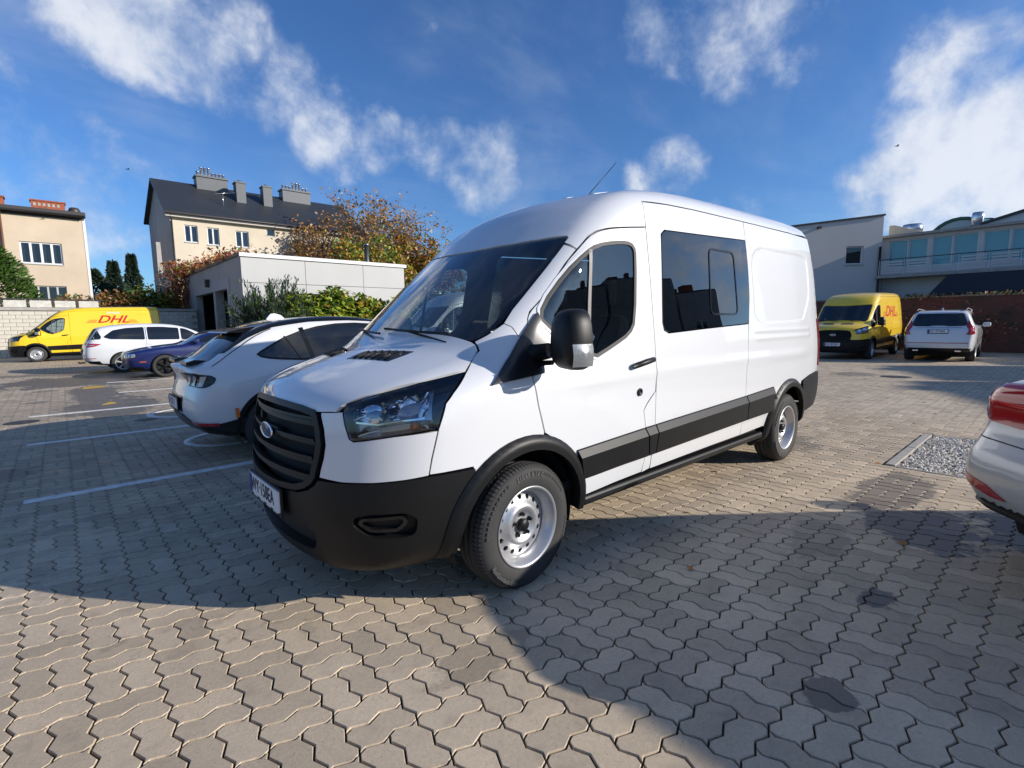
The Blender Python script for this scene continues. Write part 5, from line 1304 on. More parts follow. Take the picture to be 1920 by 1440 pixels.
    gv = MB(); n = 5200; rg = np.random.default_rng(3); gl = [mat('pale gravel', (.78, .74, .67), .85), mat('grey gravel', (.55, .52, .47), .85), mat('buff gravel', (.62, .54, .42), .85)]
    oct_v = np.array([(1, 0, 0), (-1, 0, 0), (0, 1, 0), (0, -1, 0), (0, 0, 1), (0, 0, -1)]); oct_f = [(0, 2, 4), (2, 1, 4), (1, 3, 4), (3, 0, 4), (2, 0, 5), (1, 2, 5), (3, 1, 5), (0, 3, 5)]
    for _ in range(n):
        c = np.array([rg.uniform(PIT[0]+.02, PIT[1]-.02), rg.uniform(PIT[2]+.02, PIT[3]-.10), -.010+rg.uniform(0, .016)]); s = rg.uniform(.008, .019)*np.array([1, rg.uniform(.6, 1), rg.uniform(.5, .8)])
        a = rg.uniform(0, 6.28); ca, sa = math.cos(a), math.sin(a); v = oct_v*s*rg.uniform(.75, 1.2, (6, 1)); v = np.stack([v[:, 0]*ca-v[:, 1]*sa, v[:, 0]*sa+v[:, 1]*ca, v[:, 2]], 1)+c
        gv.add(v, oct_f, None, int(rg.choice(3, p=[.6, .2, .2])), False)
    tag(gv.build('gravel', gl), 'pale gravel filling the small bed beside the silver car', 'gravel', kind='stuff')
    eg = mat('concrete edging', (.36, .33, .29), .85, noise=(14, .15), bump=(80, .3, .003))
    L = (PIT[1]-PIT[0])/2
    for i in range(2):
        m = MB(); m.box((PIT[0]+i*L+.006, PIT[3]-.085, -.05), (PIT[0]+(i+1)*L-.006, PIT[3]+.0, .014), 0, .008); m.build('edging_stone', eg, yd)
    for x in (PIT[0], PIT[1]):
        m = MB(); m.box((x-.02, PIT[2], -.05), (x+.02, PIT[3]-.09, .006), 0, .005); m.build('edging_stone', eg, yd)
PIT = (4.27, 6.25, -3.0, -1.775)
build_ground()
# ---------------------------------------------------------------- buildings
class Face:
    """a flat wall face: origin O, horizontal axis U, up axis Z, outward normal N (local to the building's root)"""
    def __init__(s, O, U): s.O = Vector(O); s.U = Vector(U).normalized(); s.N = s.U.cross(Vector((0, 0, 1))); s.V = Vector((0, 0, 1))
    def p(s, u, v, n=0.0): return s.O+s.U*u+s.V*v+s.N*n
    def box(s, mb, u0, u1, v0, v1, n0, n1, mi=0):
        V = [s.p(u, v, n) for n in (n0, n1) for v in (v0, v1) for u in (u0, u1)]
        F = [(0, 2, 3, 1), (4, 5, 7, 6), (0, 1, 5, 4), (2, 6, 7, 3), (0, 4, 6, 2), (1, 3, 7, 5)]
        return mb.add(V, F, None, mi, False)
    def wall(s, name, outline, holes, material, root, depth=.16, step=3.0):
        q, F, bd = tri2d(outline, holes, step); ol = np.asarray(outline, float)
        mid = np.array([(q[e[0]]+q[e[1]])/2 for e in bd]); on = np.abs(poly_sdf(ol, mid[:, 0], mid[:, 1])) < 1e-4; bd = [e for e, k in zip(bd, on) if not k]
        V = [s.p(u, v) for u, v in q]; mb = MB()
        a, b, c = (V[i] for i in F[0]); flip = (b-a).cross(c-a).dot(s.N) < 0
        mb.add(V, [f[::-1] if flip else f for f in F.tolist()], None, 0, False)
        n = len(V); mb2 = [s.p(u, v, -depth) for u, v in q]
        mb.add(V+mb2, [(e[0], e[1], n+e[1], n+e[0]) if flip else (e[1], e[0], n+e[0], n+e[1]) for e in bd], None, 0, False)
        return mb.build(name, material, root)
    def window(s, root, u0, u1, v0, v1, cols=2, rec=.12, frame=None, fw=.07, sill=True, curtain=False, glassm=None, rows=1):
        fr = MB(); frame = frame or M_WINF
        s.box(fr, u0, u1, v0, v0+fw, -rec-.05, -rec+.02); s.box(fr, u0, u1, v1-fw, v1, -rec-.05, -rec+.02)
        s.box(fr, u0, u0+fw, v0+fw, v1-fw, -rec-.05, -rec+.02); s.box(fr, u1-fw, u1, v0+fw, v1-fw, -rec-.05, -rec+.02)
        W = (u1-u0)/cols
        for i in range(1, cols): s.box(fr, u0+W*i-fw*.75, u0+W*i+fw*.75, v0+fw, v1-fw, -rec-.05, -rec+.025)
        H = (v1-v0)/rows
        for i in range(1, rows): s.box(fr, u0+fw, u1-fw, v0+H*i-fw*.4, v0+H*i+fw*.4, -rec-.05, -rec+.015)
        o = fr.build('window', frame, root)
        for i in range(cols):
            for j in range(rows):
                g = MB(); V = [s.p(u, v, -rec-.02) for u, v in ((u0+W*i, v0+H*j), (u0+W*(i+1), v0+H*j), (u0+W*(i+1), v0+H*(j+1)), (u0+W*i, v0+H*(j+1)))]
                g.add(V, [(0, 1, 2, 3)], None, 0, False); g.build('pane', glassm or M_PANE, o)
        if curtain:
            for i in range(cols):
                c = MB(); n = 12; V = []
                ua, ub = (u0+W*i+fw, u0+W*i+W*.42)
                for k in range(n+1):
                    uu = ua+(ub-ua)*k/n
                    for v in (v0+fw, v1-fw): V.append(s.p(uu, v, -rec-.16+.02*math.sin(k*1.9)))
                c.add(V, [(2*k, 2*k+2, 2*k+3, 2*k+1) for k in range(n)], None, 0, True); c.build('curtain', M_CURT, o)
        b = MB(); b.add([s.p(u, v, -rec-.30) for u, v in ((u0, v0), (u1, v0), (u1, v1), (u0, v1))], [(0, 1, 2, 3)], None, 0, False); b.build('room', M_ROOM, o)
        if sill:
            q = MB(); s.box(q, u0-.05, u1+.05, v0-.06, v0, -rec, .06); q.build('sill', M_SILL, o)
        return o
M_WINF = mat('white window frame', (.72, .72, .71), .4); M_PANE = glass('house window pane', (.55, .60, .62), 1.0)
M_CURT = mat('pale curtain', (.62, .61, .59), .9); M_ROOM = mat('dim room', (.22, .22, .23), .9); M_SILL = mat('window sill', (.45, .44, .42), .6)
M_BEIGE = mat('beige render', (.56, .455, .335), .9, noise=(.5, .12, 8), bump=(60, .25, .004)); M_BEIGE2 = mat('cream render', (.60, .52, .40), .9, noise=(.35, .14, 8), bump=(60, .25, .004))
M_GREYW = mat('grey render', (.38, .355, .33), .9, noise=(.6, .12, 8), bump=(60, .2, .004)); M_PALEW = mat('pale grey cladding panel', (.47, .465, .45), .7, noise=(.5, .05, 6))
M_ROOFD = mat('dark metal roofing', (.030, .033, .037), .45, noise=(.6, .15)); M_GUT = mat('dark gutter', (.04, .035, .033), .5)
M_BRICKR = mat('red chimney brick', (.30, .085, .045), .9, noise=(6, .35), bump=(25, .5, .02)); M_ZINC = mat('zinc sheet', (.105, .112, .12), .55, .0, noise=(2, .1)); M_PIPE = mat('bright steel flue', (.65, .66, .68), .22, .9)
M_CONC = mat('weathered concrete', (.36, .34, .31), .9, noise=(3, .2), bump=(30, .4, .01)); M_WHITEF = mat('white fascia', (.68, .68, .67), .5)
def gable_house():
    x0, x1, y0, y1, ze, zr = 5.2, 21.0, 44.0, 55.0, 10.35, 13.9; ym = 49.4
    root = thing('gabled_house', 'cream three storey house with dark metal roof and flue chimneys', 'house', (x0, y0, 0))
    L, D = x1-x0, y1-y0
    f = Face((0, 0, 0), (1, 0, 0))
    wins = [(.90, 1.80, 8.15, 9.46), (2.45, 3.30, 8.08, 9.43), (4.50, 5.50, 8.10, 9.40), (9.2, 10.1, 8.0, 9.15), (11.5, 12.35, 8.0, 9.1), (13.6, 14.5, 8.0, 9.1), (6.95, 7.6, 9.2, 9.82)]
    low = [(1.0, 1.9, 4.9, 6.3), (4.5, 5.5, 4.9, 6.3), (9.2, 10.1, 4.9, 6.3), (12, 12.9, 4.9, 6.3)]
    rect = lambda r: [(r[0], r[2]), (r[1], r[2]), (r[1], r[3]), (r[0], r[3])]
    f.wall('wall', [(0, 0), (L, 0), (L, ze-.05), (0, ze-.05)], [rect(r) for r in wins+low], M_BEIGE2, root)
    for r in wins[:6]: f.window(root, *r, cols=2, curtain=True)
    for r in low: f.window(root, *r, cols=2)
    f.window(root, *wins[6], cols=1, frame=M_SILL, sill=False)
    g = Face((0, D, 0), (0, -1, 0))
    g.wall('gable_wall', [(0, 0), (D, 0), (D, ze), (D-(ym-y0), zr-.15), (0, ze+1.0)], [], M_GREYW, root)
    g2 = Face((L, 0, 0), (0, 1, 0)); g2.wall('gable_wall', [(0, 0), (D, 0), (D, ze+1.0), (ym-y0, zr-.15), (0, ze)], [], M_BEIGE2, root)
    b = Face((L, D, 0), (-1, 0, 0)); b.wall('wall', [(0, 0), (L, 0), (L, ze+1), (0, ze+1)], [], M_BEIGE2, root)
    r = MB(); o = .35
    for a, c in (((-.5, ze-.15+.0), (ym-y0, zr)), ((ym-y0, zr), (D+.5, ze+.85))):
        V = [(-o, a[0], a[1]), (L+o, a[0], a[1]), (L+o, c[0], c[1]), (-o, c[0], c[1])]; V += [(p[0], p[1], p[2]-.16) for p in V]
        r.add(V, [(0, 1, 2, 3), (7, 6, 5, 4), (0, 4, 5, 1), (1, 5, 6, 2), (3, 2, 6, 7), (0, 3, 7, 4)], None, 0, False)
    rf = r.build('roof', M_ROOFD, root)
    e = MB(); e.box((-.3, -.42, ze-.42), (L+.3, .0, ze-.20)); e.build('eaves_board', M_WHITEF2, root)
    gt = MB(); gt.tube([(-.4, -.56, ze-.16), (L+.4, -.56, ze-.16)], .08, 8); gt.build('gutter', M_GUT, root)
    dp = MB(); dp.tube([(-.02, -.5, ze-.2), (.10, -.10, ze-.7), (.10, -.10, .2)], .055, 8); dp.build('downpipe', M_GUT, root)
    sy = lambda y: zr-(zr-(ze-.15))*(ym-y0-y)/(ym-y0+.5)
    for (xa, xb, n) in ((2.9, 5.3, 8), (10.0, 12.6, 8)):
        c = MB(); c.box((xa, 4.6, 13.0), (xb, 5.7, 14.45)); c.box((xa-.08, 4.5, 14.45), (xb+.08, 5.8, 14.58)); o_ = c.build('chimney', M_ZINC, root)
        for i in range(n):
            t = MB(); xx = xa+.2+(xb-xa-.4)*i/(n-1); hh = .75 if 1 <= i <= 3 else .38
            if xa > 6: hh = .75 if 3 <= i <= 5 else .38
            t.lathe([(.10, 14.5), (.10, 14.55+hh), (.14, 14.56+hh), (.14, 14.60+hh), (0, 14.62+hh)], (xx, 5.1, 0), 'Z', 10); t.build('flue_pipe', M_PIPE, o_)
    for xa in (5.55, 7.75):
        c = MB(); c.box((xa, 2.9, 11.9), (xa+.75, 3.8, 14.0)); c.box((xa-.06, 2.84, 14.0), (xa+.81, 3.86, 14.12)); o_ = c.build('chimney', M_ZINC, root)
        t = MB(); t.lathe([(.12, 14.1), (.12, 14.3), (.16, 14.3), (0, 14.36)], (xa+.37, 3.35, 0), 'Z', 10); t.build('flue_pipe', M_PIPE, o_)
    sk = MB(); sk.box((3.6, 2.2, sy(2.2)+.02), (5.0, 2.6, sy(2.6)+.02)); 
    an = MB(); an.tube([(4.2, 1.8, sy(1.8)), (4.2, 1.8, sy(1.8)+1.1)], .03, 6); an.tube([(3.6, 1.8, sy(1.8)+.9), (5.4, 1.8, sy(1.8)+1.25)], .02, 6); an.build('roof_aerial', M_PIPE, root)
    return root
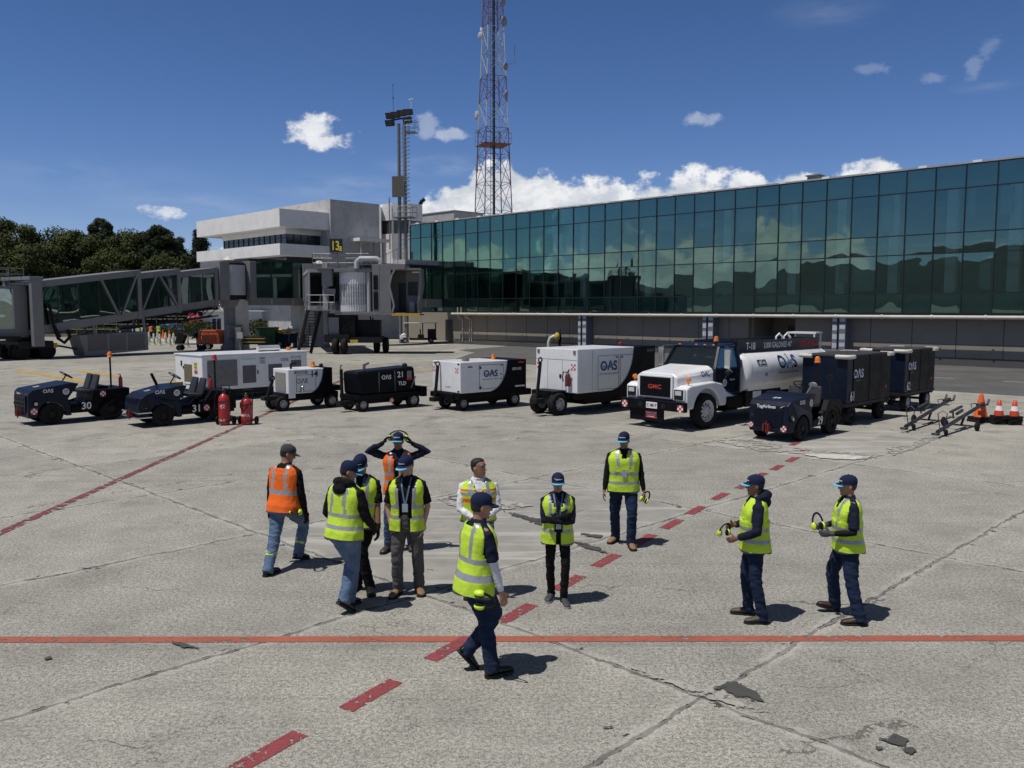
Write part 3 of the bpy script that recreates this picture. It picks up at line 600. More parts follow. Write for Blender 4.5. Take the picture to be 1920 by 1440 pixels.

*-*-*

EXERCISE AIM | Track down every line of the material containing the string "this", and copy it.

THE COMPLETED TASK |
The Blender Python script for this scene continues. Write part 5, from line 1304 on. More parts follow. Take the picture to be 1920 by 1440 pixels.
Write part 3 of the bpy script that recreates this picture. It picks up at line 600. More parts follow. Write for Blender 4.5. Take the picture to be 1920 by 1440 pixels.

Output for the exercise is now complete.